***** Data excerpt

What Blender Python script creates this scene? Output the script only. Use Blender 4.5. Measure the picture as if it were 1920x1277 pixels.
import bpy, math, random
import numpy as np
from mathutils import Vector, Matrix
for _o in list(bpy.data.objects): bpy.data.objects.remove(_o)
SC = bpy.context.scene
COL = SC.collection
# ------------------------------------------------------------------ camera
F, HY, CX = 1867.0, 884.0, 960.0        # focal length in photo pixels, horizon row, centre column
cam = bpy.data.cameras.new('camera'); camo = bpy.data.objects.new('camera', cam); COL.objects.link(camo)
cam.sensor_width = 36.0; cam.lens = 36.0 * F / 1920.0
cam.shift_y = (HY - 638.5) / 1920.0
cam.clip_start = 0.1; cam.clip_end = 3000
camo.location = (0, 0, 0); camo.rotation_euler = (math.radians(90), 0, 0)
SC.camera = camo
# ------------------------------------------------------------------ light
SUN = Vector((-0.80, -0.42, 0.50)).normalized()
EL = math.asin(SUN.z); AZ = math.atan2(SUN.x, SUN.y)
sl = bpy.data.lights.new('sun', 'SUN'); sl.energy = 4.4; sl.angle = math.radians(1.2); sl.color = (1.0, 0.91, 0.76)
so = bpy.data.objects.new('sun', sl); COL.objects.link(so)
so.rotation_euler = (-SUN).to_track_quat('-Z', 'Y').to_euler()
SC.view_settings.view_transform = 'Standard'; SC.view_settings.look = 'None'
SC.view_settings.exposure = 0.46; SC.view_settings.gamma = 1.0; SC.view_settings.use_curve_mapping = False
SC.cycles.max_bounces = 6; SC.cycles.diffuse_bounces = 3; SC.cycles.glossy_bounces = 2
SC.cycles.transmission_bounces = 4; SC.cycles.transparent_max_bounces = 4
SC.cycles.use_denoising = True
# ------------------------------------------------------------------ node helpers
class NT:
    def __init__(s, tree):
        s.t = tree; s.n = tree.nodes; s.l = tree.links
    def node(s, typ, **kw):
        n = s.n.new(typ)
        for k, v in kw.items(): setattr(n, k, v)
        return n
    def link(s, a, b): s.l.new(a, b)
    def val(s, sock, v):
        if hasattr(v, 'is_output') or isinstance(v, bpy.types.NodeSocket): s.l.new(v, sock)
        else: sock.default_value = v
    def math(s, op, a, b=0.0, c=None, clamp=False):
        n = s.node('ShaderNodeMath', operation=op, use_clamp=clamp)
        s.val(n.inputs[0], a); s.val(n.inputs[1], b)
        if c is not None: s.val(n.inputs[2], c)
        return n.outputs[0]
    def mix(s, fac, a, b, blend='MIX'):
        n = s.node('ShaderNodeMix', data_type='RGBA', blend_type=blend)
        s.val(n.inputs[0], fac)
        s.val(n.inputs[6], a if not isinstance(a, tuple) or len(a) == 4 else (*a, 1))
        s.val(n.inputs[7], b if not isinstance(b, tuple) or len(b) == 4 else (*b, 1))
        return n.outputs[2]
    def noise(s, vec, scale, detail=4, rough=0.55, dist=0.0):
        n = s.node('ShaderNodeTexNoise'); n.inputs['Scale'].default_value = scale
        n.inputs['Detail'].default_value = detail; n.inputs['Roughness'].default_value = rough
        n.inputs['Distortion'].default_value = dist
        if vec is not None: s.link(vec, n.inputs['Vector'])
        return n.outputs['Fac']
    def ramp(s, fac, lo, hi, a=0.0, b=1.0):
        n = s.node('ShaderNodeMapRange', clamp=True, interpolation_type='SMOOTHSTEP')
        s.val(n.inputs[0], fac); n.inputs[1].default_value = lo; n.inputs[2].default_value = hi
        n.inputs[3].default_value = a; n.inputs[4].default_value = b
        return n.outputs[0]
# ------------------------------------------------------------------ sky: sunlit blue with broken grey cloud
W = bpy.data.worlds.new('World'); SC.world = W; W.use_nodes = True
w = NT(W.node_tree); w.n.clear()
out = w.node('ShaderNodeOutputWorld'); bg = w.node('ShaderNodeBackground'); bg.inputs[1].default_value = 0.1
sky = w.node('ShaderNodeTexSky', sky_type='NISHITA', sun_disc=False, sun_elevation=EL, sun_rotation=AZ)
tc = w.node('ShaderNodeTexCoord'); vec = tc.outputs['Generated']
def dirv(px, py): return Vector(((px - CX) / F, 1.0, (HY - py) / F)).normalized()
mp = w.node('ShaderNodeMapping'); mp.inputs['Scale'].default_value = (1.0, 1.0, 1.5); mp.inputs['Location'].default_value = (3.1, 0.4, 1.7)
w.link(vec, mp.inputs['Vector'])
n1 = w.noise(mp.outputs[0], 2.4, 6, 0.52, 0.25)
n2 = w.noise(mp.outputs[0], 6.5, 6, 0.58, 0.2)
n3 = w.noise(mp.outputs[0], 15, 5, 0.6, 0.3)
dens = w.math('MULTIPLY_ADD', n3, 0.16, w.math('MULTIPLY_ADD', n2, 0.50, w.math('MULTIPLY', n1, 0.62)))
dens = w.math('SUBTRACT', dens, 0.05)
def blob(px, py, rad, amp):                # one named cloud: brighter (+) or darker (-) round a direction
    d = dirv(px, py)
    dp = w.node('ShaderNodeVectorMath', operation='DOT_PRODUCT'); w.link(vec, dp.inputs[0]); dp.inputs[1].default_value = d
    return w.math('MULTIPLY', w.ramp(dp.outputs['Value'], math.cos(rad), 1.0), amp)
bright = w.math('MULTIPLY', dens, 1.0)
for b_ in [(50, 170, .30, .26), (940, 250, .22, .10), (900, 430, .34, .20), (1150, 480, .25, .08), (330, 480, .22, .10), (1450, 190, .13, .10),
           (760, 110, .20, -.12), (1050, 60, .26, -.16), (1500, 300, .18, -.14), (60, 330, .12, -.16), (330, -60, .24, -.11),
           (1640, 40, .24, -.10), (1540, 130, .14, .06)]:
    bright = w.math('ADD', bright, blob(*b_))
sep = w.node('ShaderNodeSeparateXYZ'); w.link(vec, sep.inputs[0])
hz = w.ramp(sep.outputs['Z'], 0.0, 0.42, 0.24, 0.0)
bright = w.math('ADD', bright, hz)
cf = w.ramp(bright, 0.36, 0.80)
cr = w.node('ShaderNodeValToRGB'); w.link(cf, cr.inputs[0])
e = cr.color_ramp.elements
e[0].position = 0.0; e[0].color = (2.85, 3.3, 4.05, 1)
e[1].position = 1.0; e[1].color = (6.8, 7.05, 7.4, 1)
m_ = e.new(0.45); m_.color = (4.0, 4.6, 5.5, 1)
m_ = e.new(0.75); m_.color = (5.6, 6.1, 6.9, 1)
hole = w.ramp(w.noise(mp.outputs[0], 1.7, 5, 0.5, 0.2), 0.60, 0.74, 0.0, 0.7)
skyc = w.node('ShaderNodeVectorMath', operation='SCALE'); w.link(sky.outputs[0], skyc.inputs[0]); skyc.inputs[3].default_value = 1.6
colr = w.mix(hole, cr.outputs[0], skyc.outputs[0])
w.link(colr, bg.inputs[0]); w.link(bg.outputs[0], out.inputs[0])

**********

Problem description: Reproduce the data in its entirety, matching each character.

The answer:
What Blender Python script creates this scene? Output the script only. Use Blender 4.5. Measure the picture as if it were 1920x1277 pixels.
import bpy, math, random
import numpy as np
from mathutils import Vector, Matrix
for _o in list(bpy.data.objects): bpy.data.objects.remove(_o)
SC = bpy.context.scene
COL = SC.collection
# ------------------------------------------------------------------ camera
F, HY, CX = 1867.0, 884.0, 960.0        # focal length in photo pixels, horizon row, centre column
cam = bpy.data.cameras.new('camera'); camo = bpy.data.objects.new('camera', cam); COL.objects.link(camo)
cam.sensor_width = 36.0; cam.lens = 36.0 * F / 1920.0
cam.shift_y = (HY - 638.5) / 1920.0
cam.clip_start = 0.1; cam.clip_end = 3000
camo.location = (0, 0, 0); camo.rotation_euler = (math.radians(90), 0, 0)
SC.camera = camo
# ------------------------------------------------------------------ light
SUN = Vector((-0.80, -0.42, 0.50)).normalized()
EL = math.asin(SUN.z); AZ = math.atan2(SUN.x, SUN.y)
sl = bpy.data.lights.new('sun', 'SUN'); sl.energy = 4.4; sl.angle = math.radians(1.2); sl.color = (1.0, 0.91, 0.76)
so = bpy.data.objects.new('sun', sl); COL.objects.link(so)
so.rotation_euler = (-SUN).to_track_quat('-Z', 'Y').to_euler()
SC.view_settings.view_transform = 'Standard'; SC.view_settings.look = 'None'
SC.view_settings.exposure = 0.46; SC.view_settings.gamma = 1.0; SC.view_settings.use_curve_mapping = False
SC.cycles.max_bounces = 6; SC.cycles.diffuse_bounces = 3; SC.cycles.glossy_bounces = 2
SC.cycles.transmission_bounces = 4; SC.cycles.transparent_max_bounces = 4
SC.cycles.use_denoising = True
# ------------------------------------------------------------------ node helpers
class NT:
    def __init__(s, tree):
        s.t = tree; s.n = tree.nodes; s.l = tree.links
    def node(s, typ, **kw):
        n = s.n.new(typ)
        for k, v in kw.items(): setattr(n, k, v)
        return n
    def link(s, a, b): s.l.new(a, b)
    def val(s, sock, v):
        if hasattr(v, 'is_output') or isinstance(v, bpy.types.NodeSocket): s.l.new(v, sock)
        else: sock.default_value = v
    def math(s, op, a, b=0.0, c=None, clamp=False):
        n = s.node('ShaderNodeMath', operation=op, use_clamp=clamp)
        s.val(n.inputs[0], a); s.val(n.inputs[1], b)
        if c is not None: s.val(n.inputs[2], c)
        return n.outputs[0]
    def mix(s, fac, a, b, blend='MIX'):
        n = s.node('ShaderNodeMix', data_type='RGBA', blend_type=blend)
        s.val(n.inputs[0], fac)
        s.val(n.inputs[6], a if not isinstance(a, tuple) or len(a) == 4 else (*a, 1))
        s.val(n.inputs[7], b if not isinstance(b, tuple) or len(b) == 4 else (*b, 1))
        return n.outputs[2]
    def noise(s, vec, scale, detail=4, rough=0.55, dist=0.0):
        n = s.node('ShaderNodeTexNoise'); n.inputs['Scale'].default_value = scale
        n.inputs['Detail'].default_value = detail; n.inputs['Roughness'].default_value = rough
        n.inputs['Distortion'].default_value = dist
        if vec is not None: s.link(vec, n.inputs['Vector'])
        return n.outputs['Fac']
    def ramp(s, fac, lo, hi, a=0.0, b=1.0):
        n = s.node('ShaderNodeMapRange', clamp=True, interpolation_type='SMOOTHSTEP')
        s.val(n.inputs[0], fac); n.inputs[1].default_value = lo; n.inputs[2].default_value = hi
        n.inputs[3].default_value = a; n.inputs[4].default_value = b
        return n.outputs[0]
# ------------------------------------------------------------------ sky: sunlit blue with broken grey cloud
W = bpy.data.worlds.new('World'); SC.world = W; W.use_nodes = True
w = NT(W.node_tree); w.n.clear()
out = w.node('ShaderNodeOutputWorld'); bg = w.node('ShaderNodeBackground'); bg.inputs[1].default_value = 0.1
sky = w.node('ShaderNodeTexSky', sky_type='NISHITA', sun_disc=False, sun_elevation=EL, sun_rotation=AZ)
tc = w.node('ShaderNodeTexCoord'); vec = tc.outputs['Generated']
def dirv(px, py): return Vector(((px - CX) / F, 1.0, (HY - py) / F)).normalized()
mp = w.node('ShaderNodeMapping'); mp.inputs['Scale'].default_value = (1.0, 1.0, 1.5); mp.inputs['Location'].default_value = (3.1, 0.4, 1.7)
w.link(vec, mp.inputs['Vector'])
n1 = w.noise(mp.outputs[0], 2.4, 6, 0.52, 0.25)
n2 = w.noise(mp.outputs[0], 6.5, 6, 0.58, 0.2)
n3 = w.noise(mp.outputs[0], 15, 5, 0.6, 0.3)
dens = w.math('MULTIPLY_ADD', n3, 0.16, w.math('MULTIPLY_ADD', n2, 0.50, w.math('MULTIPLY', n1, 0.62)))
dens = w.math('SUBTRACT', dens, 0.05)
def blob(px, py, rad, amp):                # one named cloud: brighter (+) or darker (-) round a direction
    d = dirv(px, py)
    dp = w.node('ShaderNodeVectorMath', operation='DOT_PRODUCT'); w.link(vec, dp.inputs[0]); dp.inputs[1].default_value = d
    return w.math('MULTIPLY', w.ramp(dp.outputs['Value'], math.cos(rad), 1.0), amp)
bright = w.math('MULTIPLY', dens, 1.0)
for b_ in [(50, 170, .30, .26), (940, 250, .22, .10), (900, 430, .34, .20), (1150, 480, .25, .08), (330, 480, .22, .10), (1450, 190, .13, .10),
           (760, 110, .20, -.12), (1050, 60, .26, -.16), (1500, 300, .18, -.14), (60, 330, .12, -.16), (330, -60, .24, -.11),
           (1640, 40, .24, -.10), (1540, 130, .14, .06)]:
    bright = w.math('ADD', bright, blob(*b_))
sep = w.node('ShaderNodeSeparateXYZ'); w.link(vec, sep.inputs[0])
hz = w.ramp(sep.outputs['Z'], 0.0, 0.42, 0.24, 0.0)
bright = w.math('ADD', bright, hz)
cf = w.ramp(bright, 0.36, 0.80)
cr = w.node('ShaderNodeValToRGB'); w.link(cf, cr.inputs[0])
e = cr.color_ramp.elements
e[0].position = 0.0; e[0].color = (2.85, 3.3, 4.05, 1)
e[1].position = 1.0; e[1].color = (6.8, 7.05, 7.4, 1)
m_ = e.new(0.45); m_.color = (4.0, 4.6, 5.5, 1)
m_ = e.new(0.75); m_.color = (5.6, 6.1, 6.9, 1)
hole = w.ramp(w.noise(mp.outputs[0], 1.7, 5, 0.5, 0.2), 0.60, 0.74, 0.0, 0.7)
skyc = w.node('ShaderNodeVectorMath', operation='SCALE'); w.link(sky.outputs[0], skyc.inputs[0]); skyc.inputs[3].default_value = 1.6
colr = w.mix(hole, cr.outputs[0], skyc.outputs[0])
w.link(colr, bg.inputs[0]); w.link(bg.outputs[0], out.inputs[0])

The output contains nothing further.